Il primo punto, generale, è evidente agli occhi di tutti: nel mondo occidentale l’uccisione a scopo alimentare di un cane genera indignazione, mentre quella di una mucca, di un maiale e di un pollo no, visto che viene concepita come una normalità, un accadere naturale. In verità, la distinzione tra animali da compagnia e animali d’allevamento non è una differenziazione basata su criteri naturali, bensì su parametri culturali che, per questo, cambiano di società in società. Prendendo l’esempio della Cina, è del tutto normale per la maggioranza degli abitanti del sud cibarsi di carne di cane, mentre questo è ormai apertamente condannato dagli abitanti del nord. Per questo, non c’è da stupirsi riguardo alla partecipazione di molti cinesi alle manifestazioni contro il festival di Yulin, alle quali si è unito gran parte del mondo occidentale, organizzando eventi di protesta in tutto il mondo e lanciando una petizione online. In questo clima di condanna, però, ci si è forse dimenticati che le barbarie ed i massacri non accadono solamente a Yulin e che, troppo spesso, con il proprio agire quotidiano si contribuisce ad alimentarli. Limitandoci alla questione animale, quanti polli, maiali e pesci vengono uccisi (perché mangiati) da quelle stesse persone che si indignano davanti ai cinesi mangiatori di cani? Del resto, è facile condannare ciò di cui non si è responsabili, mentre è molto più difficile analizzare le proprie azioni, al fine di cambiare se stessi. La maggioranza degli occidentali (a cui si è unita una discreta fetta di orientali) condanna il festival di Yulin, perché culturalmente considera inaccettabile mangiare carne di cane, non rendendosi conto che moralmente questa ha la stessa valenza di quella di altri animali, quotidianamente allevati e uccisi per finire sulla loro tavola.
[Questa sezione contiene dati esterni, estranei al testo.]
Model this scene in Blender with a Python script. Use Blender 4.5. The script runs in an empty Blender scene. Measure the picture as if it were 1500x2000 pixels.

Venendo al secondo punto, Animals Asia ha portato avanti una maestosa indagine, tesa a mettere in luce la crudeltà di Yulin. Dei tanti punti analizzati, uno spicca particolarmente: non esistono allevamenti intensivi di cani. E, allora, da dove proviene la carne? Di fatto, tutti gli animali sacrificati nel corso del festival, sono randagi o animali rubati ai legittimi padroni (non è un caso che in questo periodo aumenti anche la criminalità). Questo può essere definito l’aspetto veramente unico di Yulin. A ben vedere, però, presenta anche un’analogia con il nostro mondo. Non è forse, infatti, il terrore dei cani rubati ai loro padroni, paragonabile a quello degli “animali d’allevamento” costretti a sopravvivere all’interno di capannoni, drogati e maltrattati, senza mai vedere la luce del sole? Se nel mondo occidentale è vero che, come afferma Guido Ceronetti: «Dicono di aver abolito i sacrifici animali! Soltanto il rito hanno abolito: li sterminano ininterrottamente, illimitatamente, senza bisogno. Il sacerdote si è fatto industria»; l’unica differenza sta nel fatto che nel sud della Cina questo processo ancora non è avvenuto, rimanendo ancora ai tempi del sacerdote. Comunque, nessuno di noi vorrebbe essere un cane a Yulin in questi giorni, ma nemmeno uno dei tanti “numeri” della catena di montaggio degli allevamenti intensivi.

Il terzo punto, riguarda alcune restrizioni poste agli organizzatori di questo festival, che consistono nei divieti di uccidere gli animali in spazi pubblici e di esibirne le carcasse. Questa strategia sembra essere molto vicina a quella che, riferendosi al modo di produzione industriale della carne, la psicologa Melanie Joy ha definito la strategia dell’elusione, affermando che: «Gli stabilimenti che producono la maggior parte della carne che si trova nei nostri piatti per la cena, sono fondamentalmente, invisibili. Non li vediamo. […] Non li vediamo perché non dobbiamo vederli. Come in ogni ideologia violenta, la popolazione deve essere protetta dal contatto diretto con le vittime del sistema, per timore che inizi a mettere in dubbio il sistema stesso o la propria partecipazione a esso. Tale verità parla da sé: per quale altra ragione l’industria della carne arriverebbe al punto di tenere invisibili le sue pratiche?». Così, come McDonald’s potrà continuare a devastare il Pianeta e ad uccidere miliardi di animali l’anno, anche il festival di Yulin potrà sopravvivere nel corso del tempo, basta, però, che non turbi la sensibilità delle persone.

In conclusione, allora, la nostra solidarietà non può che andare a tutti quegli attivisti che, in Cina, rischiano la loro vita per smascherare i traffici criminali e salvare centinaia di cani innocenti, ma anche a tutti coloro i quali, in tutto il Pianeta, si battono quotidianamente per il rispetto e la salvaguardia della Vita, nelle sue differenti forme.